-- START --

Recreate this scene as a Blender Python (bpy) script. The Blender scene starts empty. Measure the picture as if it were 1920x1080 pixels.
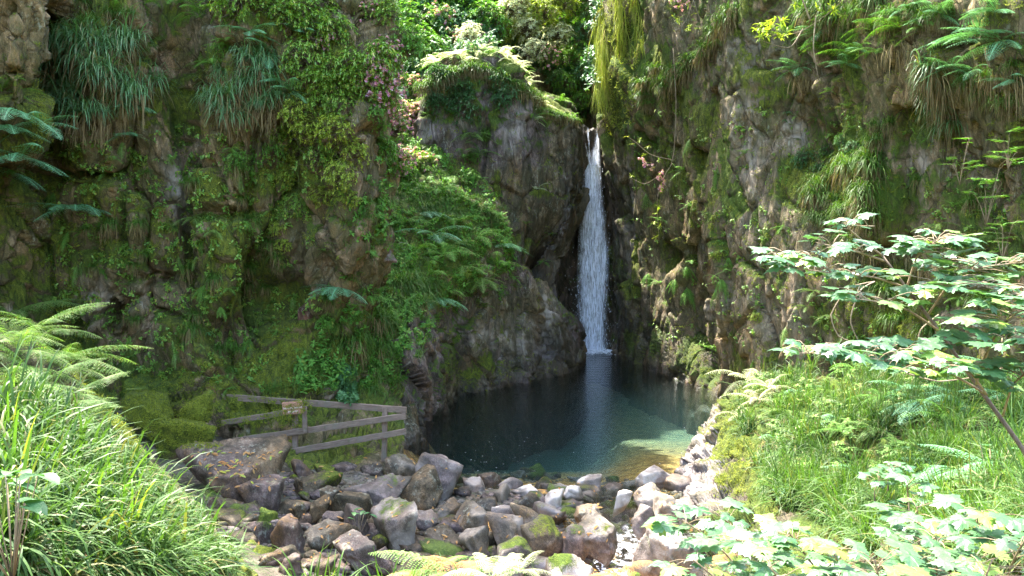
import bpy, math, random
import numpy as np
from mathutils import Vector, Matrix, Quaternion
random.seed(7); RNG = np.random.default_rng(7)
SC = bpy.context.scene
COL = SC.collection
F = 1663.0; CZ = 4.6; PITCH = math.atan(90/F)
CP, SP = math.cos(PITCH), math.sin(PITCH)

# ---------- camera ----------
cam = bpy.data.cameras.new('camera'); cam.sensor_width = 36; cam.lens = 36*F/1920
cam.clip_end = 400; cam.clip_start = 0.05
camo = bpy.data.objects.new('camera', cam); COL.objects.link(camo)
camo.location = (0, 0, CZ); camo.rotation_euler = (math.pi/2-PITCH, 0, 0)
SC.camera = camo

def ray(px, py):
    a = (px-960)/F; b = -(py-540)/F
    # camera right=x, forward=(0,CP,-SP), up=(0,SP,CP)
    return np.array([a, CP+b*SP, -SP+b*CP])
def at(px, py, D):
    r = ray(px, py); r = r*(D/r[1]); return np.array([r[0], r[1], CZ+r[2]])
def wat(px, py, z=0.0):
    r = ray(px, py); t = (z-CZ)/r[2]; return np.array([r[0]*t, r[1]*t, z])
def proj(P):
    P = np.asarray(P, dtype=float); d = P-np.array([0, 0, CZ])
    f = d[..., 1]*CP-d[..., 2]*SP; u = d[..., 1]*SP+d[..., 2]*CP
    return 960+F*d[..., 0]/f, 540-F*u/f

# ---------- noise ----------
def h3(ix, iy, iz, s=0):
    n = (ix.astype(np.int64)*374761393+iy.astype(np.int64)*668265263+iz.astype(np.int64)*2147483647+s*974634777) & 0xffffffff
    n = ((n ^ (n >> 13))*1274126177) & 0xffffffff
    n = ((n ^ (n >> 16))*2246822519) & 0xffffffff
    return ((n ^ (n >> 15)) & 0xffffff)/float(0xffffff)
def vnoise(p, s=0):
    i = np.floor(p).astype(np.int64); f = p-i; f = f*f*(3-2*f); out = 0
    for dx in (0, 1):
        for dy in (0, 1):
            for dz in (0, 1):
                w = (f[..., 0] if dx else 1-f[..., 0])*(f[..., 1] if dy else 1-f[..., 1])*(f[..., 2] if dz else 1-f[..., 2])
                out = out+w*h3(i[..., 0]+dx, i[..., 1]+dy, i[..., 2]+dz, s)
    return out*2-1
def fbm(p, o=4, s=0, g=.5):
    r = 0; a = 1; t = 0
    for k in range(o):
        r = r+a*vnoise(p*(2.03**k), s+k*17); t += a; a *= g
    return r/t
def voro(p, s=0):
    sh = p.shape[:-1]; p = p.reshape(-1, 3); i = np.floor(p).astype(np.int64)
    f1 = np.full(len(p), 9.); f2 = f1.copy(); off = np.zeros((len(p), 3)); hid = np.zeros((len(p), 4))
    for dx in (-1, 0, 1):
        for dy in (-1, 0, 1):
            for dz in (-1, 0, 1):
                c = i+np.array([dx, dy, dz]); a = (c[:, 0], c[:, 1], c[:, 2])
                sd = c+np.stack([h3(*a, s+1), h3(*a, s+2), h3(*a, s+3)], -1)
                v = p-sd; d = np.sqrt((v*v).sum(-1)); m = d < f1
                f2 = np.where(m, f1, np.minimum(f2, d))
                idx = np.nonzero(m)[0]
                if len(idx):
                    b = tuple(x[idx] for x in a); off[idx] = v[idx]
                    hid[idx] = np.stack([h3(*b, s+4), h3(*b, s+5), h3(*b, s+6), h3(*b, s+7)], -1)
                f1 = np.where(m, d, f1)
    return f1.reshape(sh), f2.reshape(sh), off.reshape(sh+(3,)), hid.reshape(sh+(4,))
def ss(a, b, x):
    t = np.clip((x-a)/(b-a), 0, 1); return t*t*(3-2*t)

# ---------- mesh helpers ----------
def mesh_np(name, V, faces_flat, n, mat=None, smooth=True, attrs=None):
    """faces_flat: (m,n) int array"""
    me = bpy.data.meshes.new(name); V = np.asarray(V, np.float32).reshape(-1, 3); Fc = np.asarray(faces_flat, np.int32)
    me.vertices.add(len(V)); me.vertices.foreach_set('co', V.ravel())
    me.loops.add(Fc.size); me.loops.foreach_set('vertex_index', Fc.ravel())
    me.polygons.add(len(Fc)); me.polygons.foreach_set('loop_start', np.arange(0, Fc.size, n, dtype=np.int32))
    try: me.polygons.foreach_set('loop_total', np.full(len(Fc), n, np.int32))
    except Exception: pass
    me.polygons.foreach_set('use_smooth', np.full(len(Fc), smooth, bool))
    if attrs:
        for k, a in attrs.items():
            at_ = me.color_attributes.new(k, 'FLOAT_COLOR', 'POINT'); at_.data.foreach_set('color', np.asarray(a, np.float32).ravel())
    me.update(calc_edges=True); me.validate()
    if mat: me.materials.append(mat)
    return me
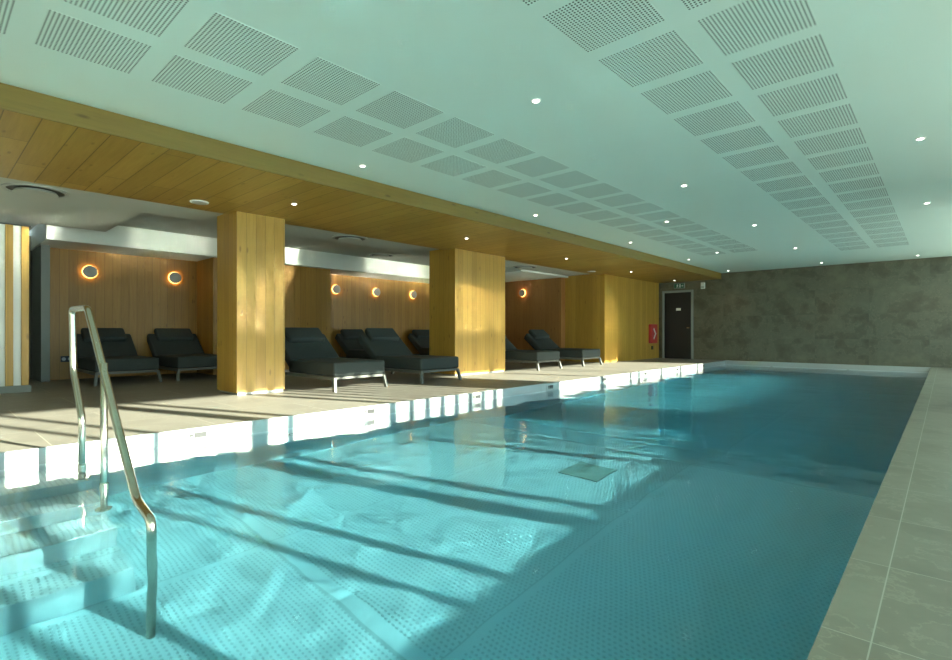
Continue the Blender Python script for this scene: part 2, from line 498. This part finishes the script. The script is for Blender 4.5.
# ---------------------------------------------------------------- water
bm = bmesh.new()
nx, ny = 118, 460
xa, xb, ya, yb = XL - .06, XR + .06, Y0 - .06, Y1 + .06
grid = []
for j in range(ny + 1):
    row = []
    for i in range(nx + 1):
        x = xa + (xb - xa) * i / nx; y = ya + (yb - ya) * j / ny
        h = .0055 * (noise.noise(Vector((x * 1.1, y * 1.1, 3.1)))) + .0022 * noise.noise(Vector((x * 3.3 + 4, y * 3.3, 1.7)))
        amp = math.exp(-((x + 4.0) ** 2 + (y - .6) ** 2) / 1.6)
        h += (.0007 + .0020 * amp) * noise.noise(Vector((x * 9, y * 9, 7.7)))
        row.append(bm.verts.new((x, y, WZ + h)))
    grid.append(row)
for j in range(ny):
    for i in range(nx):
        f = bm.faces.new((grid[j][i], grid[j][i + 1], grid[j + 1][i + 1], grid[j + 1][i])); f.smooth = True
def skirt(top):
    bot = [bm.verts.new((v.co.x, v.co.y, -2.3)) for v in top]
    for k in range(len(top) - 1): bm.faces.new((top[k], top[k + 1], bot[k + 1], bot[k]))
    return bot
loop = grid[0] + [grid[j][nx] for j in range(1, ny + 1)] + grid[ny][nx - 1::-1] + [grid[j][0] for j in range(ny - 1, 0, -1)]
bot = [bm.verts.new((v.co.x, v.co.y, -2.3)) for v in loop]
n = len(loop)
for k in range(n): bm.faces.new((loop[k], bot[k], bot[(k + 1) % n], loop[(k + 1) % n]))
bm.faces.new(bot[::-1])
wat = obj('water', bm, M['water'])
tag(wat, 'clear teal pool water with gentle ripples', 'water', kind='stuff')

# ---------------------------------------------------------------- pool steps
YE = .84
st = thing('pool_steps', (XL, -.6, ZB), 'submerged steel steps descending into the near left corner of the pool', 'steps')
edges = [-4.42, -4.08, -3.74, -3.40]
tz = [-.30, -.54, -.79, -1.04]
for k in range(4):
    e0 = XL if k == 0 else edges[k - 1]
    bm = bmesh.new(); bx(bm, e0 - XL, edges[k] - XL, Y0 + .6, YE + .6, 0, tz[k] - ZB)
    obj('step', bm, M['poolfloor'], st, bevel=.008)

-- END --

GOAL OF THE EXERCISE: Word for word, give again the lines from the first entry to the line with "SC.camera = camo", inclusive. Exclude the pictures.

FINAL RESULT:
Recreate this scene as a Blender Python (bpy) script. The Blender scene starts empty. Measure the picture as if it were 1920x1080 pixels.
import bpy, math, random
import numpy as np
from mathutils import Vector, Matrix, Quaternion
random.seed(7); RNG = np.random.default_rng(7)
SC = bpy.context.scene
COL = SC.collection
F = 1663.0; CZ = 4.6; PITCH = math.atan(90/F)
CP, SP = math.cos(PITCH), math.sin(PITCH)

# ---------- camera ----------
cam = bpy.data.cameras.new('camera'); cam.sensor_width = 36; cam.lens = 36*F/1920
cam.clip_end = 400; cam.clip_start = 0.05
camo = bpy.data.objects.new('camera', cam); COL.objects.link(camo)
camo.location = (0, 0, CZ); camo.rotation_euler = (math.pi/2-PITCH, 0, 0)
SC.camera = camo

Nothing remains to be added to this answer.